The bespectacled Wong, 19, famed for his galvanising role in the city’s 2014 pro-democracy “umbrella movement”, was held upon arrival at Bangkok’s Suvarnabhumi airport.
“At around 1 am Hong Kong time, I arrived in Bangkok airport. The police and immigration department officials came and held my passport immediately,” an exhausted Wong, who flew back Wednesday afternoon, told reporters.
Wong said he was forced into a cell in Bangkok airport police station for at least 12 hours, with Thai authorities refusing to let him contact family or lawyers.
“When I asked them what is the reason for detaining me, they just said that we would not give you any explanation and you had been blacklisted,” he said.
Political party Demosisto, co-founded by Wong this year, said it “strongly condemns the Thai government for unreasonably limiting Wong’s freedom and right to entry”.

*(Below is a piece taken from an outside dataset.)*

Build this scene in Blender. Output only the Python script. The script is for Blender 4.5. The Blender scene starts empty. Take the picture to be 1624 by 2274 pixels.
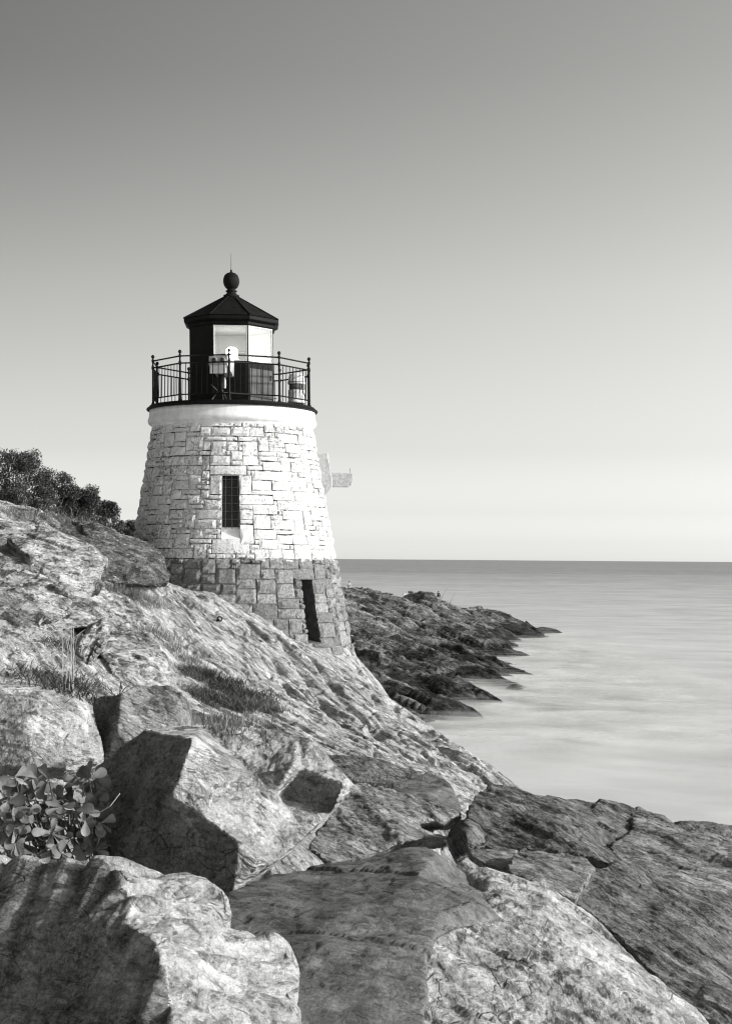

Speculation that Thailand’s military government was acting under pressure from regional superpower China — a key ally who has lavished investment and diplomatic support on the government, lacking international friends following its 2014 coup.
Thai student activist Netiwit Chotipatpaisal who invited Wong to speak in Thailand said police had told him of a “written letter from the Chinese government to the Thai government concerning this person”.
An airport immigration official confirmed there had been an “order” to detain Wong but declined to say who issued it.
But junta spokesman Lietenant General Sansern Kaewkamnerd said, “There had been no instruction or order given, pertaining to Wong.”
“Wong had been active in resistance movements against other foreign governments, and if such actions were taken within Thailand, they could eventually affect Thailand’s relations with other nations,” the spokesman added.
Netiwit later led a few dozen students wielding umbrellas — in a nod to Wong’s movement in Hong Kong — in a protest at a Bangkok campus, shouting “Joshua Wong has the right to be here”.
Wong has been a perennial thorn in Beijing’s side since emerging as an unlikely leader of protests against Chinese political domination of the city.
Last year he was similarly barred from entering Malaysia, where officials sent him back to
Hong Kong, citing fears that his planned talks would damage ties with Beijing.
The Thai military has also busily suppressed its own student pro-democracy protests since its 2014 power grab.